▸ **STORED RECORDS**
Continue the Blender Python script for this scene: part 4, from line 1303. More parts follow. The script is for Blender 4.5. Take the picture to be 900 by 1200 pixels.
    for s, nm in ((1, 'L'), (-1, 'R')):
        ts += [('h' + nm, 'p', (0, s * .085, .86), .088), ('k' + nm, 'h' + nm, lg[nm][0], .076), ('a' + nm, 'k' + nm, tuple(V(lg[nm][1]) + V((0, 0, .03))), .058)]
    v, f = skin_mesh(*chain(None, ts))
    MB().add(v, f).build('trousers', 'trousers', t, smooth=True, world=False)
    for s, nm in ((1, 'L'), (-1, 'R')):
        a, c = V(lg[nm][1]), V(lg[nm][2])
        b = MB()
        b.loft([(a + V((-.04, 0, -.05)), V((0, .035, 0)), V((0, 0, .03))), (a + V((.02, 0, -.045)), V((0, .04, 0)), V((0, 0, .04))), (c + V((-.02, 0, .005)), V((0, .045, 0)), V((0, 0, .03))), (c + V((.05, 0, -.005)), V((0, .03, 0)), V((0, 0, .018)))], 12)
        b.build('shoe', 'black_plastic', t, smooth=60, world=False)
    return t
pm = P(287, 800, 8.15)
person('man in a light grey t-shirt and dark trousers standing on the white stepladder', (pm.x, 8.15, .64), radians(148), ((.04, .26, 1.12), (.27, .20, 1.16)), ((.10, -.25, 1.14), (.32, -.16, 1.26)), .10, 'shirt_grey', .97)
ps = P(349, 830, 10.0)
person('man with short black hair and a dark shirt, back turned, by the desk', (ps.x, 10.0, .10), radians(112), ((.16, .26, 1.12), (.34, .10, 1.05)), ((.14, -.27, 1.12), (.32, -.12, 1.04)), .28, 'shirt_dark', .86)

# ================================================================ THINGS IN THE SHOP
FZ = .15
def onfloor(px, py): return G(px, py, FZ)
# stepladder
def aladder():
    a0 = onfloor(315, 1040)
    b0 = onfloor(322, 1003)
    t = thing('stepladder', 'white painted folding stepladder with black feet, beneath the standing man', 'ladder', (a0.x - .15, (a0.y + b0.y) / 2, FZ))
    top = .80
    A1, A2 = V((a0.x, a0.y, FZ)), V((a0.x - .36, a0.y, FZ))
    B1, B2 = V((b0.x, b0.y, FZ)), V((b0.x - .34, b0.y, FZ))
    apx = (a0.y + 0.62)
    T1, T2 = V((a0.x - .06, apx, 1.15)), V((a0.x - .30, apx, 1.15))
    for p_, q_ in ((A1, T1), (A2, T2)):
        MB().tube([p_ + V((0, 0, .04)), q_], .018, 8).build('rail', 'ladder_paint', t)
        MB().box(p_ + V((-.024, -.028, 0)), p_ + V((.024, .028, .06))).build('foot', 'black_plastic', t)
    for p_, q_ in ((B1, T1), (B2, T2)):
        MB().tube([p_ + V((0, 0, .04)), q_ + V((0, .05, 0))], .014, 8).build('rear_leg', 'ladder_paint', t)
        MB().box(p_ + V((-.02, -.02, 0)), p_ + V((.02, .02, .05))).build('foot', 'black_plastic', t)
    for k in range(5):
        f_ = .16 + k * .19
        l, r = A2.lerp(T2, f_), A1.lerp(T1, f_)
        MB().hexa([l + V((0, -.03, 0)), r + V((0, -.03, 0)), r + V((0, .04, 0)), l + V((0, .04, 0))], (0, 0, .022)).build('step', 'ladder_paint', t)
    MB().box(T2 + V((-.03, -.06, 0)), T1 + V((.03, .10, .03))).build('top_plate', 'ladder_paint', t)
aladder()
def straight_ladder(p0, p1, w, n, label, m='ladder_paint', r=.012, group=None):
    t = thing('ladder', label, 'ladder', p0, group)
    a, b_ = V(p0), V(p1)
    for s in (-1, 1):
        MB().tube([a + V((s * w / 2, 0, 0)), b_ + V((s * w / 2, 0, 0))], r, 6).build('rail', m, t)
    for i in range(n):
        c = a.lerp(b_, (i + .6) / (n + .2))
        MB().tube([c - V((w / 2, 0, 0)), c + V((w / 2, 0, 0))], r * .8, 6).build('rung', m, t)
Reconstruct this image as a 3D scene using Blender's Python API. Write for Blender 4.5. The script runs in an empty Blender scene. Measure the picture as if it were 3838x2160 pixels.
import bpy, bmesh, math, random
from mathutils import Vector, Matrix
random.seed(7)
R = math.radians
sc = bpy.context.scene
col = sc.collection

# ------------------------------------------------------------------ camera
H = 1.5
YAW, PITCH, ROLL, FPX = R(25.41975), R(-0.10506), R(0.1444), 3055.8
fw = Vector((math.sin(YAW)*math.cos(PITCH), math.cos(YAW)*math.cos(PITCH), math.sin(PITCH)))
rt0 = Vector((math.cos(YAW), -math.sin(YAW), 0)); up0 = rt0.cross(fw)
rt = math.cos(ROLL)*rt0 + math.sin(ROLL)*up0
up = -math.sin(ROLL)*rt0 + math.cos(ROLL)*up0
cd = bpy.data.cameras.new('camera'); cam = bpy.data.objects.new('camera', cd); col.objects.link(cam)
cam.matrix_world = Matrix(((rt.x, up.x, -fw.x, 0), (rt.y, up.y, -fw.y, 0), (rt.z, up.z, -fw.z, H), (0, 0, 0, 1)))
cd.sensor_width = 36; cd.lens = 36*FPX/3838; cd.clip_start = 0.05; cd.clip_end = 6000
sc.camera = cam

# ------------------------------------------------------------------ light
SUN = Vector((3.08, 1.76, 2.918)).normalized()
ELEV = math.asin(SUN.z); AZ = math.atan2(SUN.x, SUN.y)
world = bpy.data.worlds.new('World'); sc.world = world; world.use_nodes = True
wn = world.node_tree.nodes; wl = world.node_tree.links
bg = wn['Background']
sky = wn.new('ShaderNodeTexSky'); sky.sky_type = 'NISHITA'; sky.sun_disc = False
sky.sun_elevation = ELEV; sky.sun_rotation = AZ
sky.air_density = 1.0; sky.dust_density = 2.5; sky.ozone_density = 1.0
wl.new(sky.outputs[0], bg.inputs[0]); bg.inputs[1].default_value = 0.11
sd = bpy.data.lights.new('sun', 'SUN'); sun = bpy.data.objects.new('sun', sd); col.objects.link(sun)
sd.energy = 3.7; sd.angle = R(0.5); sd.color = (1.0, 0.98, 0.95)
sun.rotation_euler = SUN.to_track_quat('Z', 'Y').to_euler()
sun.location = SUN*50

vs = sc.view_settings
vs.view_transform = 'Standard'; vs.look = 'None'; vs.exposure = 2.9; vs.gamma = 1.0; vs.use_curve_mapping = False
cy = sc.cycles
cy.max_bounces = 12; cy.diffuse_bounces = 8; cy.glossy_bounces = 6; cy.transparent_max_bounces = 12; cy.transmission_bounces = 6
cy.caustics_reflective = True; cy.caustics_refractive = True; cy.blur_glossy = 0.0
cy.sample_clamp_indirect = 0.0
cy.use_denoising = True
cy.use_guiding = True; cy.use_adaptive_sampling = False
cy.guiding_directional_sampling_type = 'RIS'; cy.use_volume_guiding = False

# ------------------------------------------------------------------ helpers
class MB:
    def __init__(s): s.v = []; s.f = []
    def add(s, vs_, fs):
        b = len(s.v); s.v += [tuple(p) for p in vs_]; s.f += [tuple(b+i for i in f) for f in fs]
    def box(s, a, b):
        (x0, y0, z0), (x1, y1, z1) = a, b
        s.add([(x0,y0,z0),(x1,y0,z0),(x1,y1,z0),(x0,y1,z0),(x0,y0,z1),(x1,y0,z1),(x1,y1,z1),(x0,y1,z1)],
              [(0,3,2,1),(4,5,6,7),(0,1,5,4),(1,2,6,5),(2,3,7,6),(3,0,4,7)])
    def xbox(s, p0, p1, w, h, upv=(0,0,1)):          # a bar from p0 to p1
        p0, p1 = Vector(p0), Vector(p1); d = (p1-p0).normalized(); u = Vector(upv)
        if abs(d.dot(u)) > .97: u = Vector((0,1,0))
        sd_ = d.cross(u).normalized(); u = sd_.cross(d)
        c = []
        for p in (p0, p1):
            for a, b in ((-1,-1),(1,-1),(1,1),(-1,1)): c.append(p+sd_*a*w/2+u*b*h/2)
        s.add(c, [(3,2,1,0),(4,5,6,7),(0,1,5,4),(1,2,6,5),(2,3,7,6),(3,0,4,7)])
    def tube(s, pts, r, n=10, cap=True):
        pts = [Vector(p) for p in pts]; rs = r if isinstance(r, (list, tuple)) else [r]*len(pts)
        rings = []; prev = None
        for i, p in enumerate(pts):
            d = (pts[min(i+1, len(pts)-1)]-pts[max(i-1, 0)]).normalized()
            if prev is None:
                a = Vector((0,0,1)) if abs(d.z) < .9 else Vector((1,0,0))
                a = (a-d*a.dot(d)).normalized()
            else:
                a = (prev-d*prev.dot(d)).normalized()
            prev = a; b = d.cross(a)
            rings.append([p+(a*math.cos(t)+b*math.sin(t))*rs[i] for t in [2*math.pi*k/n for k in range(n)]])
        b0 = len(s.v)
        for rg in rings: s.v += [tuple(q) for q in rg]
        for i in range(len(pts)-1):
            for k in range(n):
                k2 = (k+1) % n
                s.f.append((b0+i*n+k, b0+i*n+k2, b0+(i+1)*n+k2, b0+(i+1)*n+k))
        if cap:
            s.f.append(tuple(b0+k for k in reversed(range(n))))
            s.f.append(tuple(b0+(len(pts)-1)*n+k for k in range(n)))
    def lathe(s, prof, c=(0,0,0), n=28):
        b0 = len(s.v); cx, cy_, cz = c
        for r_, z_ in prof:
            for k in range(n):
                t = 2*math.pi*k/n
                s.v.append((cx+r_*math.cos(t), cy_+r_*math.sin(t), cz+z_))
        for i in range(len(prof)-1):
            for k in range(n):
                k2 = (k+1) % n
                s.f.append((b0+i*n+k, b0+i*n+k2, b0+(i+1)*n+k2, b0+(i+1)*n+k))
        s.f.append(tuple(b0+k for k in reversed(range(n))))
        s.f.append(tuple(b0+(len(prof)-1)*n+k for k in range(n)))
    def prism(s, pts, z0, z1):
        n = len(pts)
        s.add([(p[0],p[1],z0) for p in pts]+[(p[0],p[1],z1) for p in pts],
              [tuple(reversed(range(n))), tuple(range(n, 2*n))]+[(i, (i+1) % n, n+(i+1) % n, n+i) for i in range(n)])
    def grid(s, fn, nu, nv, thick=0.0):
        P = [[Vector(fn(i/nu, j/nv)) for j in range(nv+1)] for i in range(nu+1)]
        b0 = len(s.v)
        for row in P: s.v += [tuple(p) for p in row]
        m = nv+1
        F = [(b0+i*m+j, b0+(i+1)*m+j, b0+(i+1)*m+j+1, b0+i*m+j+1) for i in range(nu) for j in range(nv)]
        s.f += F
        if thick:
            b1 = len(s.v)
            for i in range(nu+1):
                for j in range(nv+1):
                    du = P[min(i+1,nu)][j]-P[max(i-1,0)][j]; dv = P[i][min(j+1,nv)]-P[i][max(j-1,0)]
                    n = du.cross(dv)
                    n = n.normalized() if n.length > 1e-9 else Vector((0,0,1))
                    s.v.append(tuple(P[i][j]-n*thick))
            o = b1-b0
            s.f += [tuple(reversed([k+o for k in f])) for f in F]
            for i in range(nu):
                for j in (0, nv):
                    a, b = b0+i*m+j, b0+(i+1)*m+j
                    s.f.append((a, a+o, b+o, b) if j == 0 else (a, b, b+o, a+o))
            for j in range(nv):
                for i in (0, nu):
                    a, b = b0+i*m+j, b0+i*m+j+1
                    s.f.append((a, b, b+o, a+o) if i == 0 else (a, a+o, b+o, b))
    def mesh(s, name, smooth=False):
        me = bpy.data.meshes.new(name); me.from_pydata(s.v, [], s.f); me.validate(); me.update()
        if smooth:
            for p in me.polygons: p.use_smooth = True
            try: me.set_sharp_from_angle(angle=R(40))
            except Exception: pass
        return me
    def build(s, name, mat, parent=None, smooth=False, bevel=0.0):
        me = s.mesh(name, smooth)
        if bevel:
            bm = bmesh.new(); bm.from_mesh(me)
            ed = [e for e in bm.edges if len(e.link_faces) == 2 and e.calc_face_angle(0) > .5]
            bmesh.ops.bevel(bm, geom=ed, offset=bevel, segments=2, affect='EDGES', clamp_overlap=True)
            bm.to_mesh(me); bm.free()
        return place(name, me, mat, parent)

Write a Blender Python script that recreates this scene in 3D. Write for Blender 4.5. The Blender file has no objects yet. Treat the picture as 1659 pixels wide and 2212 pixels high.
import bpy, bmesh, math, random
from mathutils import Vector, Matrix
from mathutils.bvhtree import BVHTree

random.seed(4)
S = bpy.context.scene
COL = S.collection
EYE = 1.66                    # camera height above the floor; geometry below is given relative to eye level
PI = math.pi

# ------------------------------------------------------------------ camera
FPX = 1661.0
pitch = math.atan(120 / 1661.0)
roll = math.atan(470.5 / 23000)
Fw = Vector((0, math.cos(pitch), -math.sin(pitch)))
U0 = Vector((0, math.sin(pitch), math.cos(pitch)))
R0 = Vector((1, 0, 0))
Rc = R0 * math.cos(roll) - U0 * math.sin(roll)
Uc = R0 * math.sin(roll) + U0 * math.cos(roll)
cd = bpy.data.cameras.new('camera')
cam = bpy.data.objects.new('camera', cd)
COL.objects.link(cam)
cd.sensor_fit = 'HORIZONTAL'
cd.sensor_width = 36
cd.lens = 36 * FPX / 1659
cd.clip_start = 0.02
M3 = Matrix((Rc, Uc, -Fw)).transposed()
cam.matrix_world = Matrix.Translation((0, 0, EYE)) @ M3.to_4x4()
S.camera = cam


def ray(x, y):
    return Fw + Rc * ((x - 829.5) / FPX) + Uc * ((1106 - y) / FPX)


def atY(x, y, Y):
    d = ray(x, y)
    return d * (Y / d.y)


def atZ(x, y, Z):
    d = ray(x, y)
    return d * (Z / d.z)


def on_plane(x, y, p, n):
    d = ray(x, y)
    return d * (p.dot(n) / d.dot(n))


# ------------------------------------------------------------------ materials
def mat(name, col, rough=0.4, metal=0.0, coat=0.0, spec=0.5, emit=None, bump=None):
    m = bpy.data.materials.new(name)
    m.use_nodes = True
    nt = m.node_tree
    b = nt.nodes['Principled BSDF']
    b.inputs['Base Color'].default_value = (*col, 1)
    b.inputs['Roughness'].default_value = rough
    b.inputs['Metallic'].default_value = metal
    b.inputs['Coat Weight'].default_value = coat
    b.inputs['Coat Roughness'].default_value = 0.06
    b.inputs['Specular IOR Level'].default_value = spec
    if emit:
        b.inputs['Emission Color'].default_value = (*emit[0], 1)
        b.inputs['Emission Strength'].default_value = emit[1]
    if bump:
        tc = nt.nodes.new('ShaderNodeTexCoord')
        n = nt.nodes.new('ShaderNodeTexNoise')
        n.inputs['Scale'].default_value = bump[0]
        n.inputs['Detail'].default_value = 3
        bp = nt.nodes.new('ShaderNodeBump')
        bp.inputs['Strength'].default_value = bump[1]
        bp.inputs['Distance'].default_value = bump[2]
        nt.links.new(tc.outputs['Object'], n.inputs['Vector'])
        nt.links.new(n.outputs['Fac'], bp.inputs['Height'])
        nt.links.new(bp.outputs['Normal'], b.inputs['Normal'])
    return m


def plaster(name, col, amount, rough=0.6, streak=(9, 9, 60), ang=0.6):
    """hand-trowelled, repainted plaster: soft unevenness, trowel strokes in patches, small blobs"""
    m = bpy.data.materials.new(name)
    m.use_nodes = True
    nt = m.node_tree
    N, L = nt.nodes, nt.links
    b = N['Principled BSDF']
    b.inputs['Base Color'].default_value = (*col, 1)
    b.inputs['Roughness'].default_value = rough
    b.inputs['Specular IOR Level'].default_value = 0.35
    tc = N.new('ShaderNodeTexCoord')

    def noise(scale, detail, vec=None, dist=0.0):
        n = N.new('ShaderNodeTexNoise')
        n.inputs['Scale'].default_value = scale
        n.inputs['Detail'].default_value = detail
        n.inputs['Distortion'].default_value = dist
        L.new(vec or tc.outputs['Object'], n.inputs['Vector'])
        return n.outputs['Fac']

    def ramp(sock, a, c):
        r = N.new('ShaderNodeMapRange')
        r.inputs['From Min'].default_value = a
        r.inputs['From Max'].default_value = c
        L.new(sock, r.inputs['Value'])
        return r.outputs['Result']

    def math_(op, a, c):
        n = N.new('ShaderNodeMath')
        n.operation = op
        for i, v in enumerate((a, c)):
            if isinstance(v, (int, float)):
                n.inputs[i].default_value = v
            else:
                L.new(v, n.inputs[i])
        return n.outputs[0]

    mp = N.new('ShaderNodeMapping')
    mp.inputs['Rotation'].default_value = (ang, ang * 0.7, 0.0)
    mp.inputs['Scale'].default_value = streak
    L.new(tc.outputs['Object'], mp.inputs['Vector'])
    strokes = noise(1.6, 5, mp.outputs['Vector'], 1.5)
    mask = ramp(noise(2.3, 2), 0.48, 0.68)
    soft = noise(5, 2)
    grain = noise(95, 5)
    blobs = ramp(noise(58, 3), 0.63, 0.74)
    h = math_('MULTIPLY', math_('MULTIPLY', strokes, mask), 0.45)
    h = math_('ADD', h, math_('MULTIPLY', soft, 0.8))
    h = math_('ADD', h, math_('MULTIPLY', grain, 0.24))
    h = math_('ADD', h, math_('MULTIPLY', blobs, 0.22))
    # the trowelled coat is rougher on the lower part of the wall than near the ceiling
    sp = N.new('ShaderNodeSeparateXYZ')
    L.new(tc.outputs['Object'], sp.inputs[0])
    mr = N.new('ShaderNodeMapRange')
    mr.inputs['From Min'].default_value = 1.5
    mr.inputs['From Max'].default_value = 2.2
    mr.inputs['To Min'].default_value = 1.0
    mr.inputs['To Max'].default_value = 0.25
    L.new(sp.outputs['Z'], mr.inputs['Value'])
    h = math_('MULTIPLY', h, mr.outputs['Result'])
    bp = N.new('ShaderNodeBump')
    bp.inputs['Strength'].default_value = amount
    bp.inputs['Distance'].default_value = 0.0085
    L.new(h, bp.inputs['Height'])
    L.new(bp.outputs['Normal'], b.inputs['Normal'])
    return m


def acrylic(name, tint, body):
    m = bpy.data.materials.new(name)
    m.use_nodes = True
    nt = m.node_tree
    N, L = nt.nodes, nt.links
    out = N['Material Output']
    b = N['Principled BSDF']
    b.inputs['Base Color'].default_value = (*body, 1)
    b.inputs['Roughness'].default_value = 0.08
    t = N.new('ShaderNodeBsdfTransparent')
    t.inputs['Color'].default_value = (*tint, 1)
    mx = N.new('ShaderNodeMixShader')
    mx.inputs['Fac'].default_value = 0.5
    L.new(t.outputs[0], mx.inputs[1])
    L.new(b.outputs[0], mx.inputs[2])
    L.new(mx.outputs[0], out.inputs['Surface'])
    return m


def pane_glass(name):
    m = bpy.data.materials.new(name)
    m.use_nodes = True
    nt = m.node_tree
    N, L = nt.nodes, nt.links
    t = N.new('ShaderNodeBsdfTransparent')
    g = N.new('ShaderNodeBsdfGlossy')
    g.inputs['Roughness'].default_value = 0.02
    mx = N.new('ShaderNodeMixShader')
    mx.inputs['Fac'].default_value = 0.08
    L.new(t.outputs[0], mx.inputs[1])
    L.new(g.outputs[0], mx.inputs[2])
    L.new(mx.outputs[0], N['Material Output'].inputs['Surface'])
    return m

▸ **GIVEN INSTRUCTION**
Report how many lines of the listing hold the string "part", giving only the number.

▸ **ANSWER BELOW**
2